Book Review: Youtility / Rants about businesses running like libraries

Recently I read the book:

Baer, Jay. 2013. Youtility: why smart marketing is about help not hype.

Although this book is squarely aimed at business, I think it is a book that librarians ought to pay attention to. We should pay attention for two reasons: 1) The book has a number of good promotional tips, not all applicable to government-connected institutions like libraries; but more importantly 2) because it is the story of how a number of businesses haven gotten into to the information space in social media. I don’t begrudge the businesses listed in this book for taking the actions they do, but librarians should not let this space go uncontested.

The heart of Baer’s argument is the twofold observation that people tend to use friends to make decisions and that in the social media space, businesses appear in feeds on a fairly equal footing with friends and family. So if businesses shift from being self-promoters to advisers and helpers, they might be able to cash in the potential of friend influence on people’s decisions.

Another way of putting this is Baer believes successful businesses will abandon “Top of Mind” marketing (Putting out so much promotion you think of that brand first) to “Friend of Mine” marketing (You’ll come to their brand because they’ve been a helpful friend in the past.)

The book backs up this idea of help as marketing with a number of examples, including one found in the forward to the book about River Pools and Spas in Warshaw, Viginia. Partner Marcus Sheridan explained that after his business started badly tanking in the Great Recession of 2008, he decided to differentiate the company by think of their web presence as a swimming pool consumer instead of a swimming pool installer. This lead to the creation of a blog at where Sheridan posted answers to to “every single question I’d ever received from a prospect or customer.” (Sort of sounds like a library blogging its reference questions, doesn’t it?) Sheridan reports that these questions, aimed at information without promotion, started showing up in people’s search results and really boosted their business to the point that they were thriving while other pool companies were going out of business. Flash forward to today, and their business still exists and it seems like the company is keeping up the blog.

Jay Baer’s book was written in 2013 and some of the examples he cites go back as far as 2008. As a public service, I’m listing some of those examples along with whether I can tell that they’re still active.

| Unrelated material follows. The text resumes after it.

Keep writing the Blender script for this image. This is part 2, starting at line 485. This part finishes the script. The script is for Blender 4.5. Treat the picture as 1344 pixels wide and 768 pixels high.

After explaining the value of “Friend of Mine” marketing, Mr. Baer writes about three facets of Youtility that librarians might find familiar:

  • Self-serve information
  • Radical transparency
  • Real-time relevancy

This is followed by a six step prescription to create Youtility:

  • Identify Customer Needs
  • Map Customer Needs to Useful Marketing
    Market Your Marketing (Have a great resource? Let people know!)
  • Insource Youtility (Getting members of your organization to use social media to help others)
  • Make Youtility a Process, Not a Project
  • Keeping Score

While I think libraries could use help in consistently identifying patron needs and mapping those needs to useful marketing, it was the “Keeping Score” chapter that I was looking forward to. So much has been writing about doing social media in the library field, but so little on evaluating the success of those efforts. Limited resources are close to a permanent reality for libraries. While we ought to experiment, long term activities should be confined to what advances a library’s mission of serving its patrons. Is social media a good route to service? Or is it a distraction? Ultimately only good metrics can help us to decide that.

But, you’re only going to find a little help in the “Keeping Score” chapter. First it tells us what most people should already know – that “Consumption Metrics” (how many “likes”, views, downloads, etc) isn’t enough to tell us if social media is working for an organization. He proposes three additional metrics: “advocacy and sharing metrics”, “lead generating metrics” and “sales metrics.” He finishes with a Return on Investment (ROI) exercise with what he admits are made up numbers – just to show the calculation.

“Advocacy and sharing metrics” – defined as “Measurements of how often your helpful information is forwarded to a friend, tweeted, shared on Facebook, or other behaviors of similar type and circumstance” might be helpful to libraries. If there are libraries (or archives or museums) tracking these sorts of measurements, I’d love to hear them.

“Lead generation metrics” – Tracking when people are thinking about buying something. As far as I can tell, this does not have a library counterpart.

“Sales Metrics” – For the library library field, this could be when a patron either consumes a library service or checks out a library item. But tying such things to specific social media efforts could be tricky.

In the end, it is the Return on Investment portion of Keeping Score that disappoints so badly. The admittedly made up example shows a profit from a blog, but I think it would have been more interesting to run the calculations (or several times) to demonstrate the break even points from blogging.

Overall, the book is decent for what it is, a handbook to business marketing. Despite the weakish evaluation examples, the trend of businesses flocking to the point of need information space should be worrying to librarians. We don’t have a particular ax to grind and our profession has high trust ratings. How can we get into this space? And have we as a profession listened the idea of running libraries like business for so long that we don’t notice when businesses are running themselves like libraries?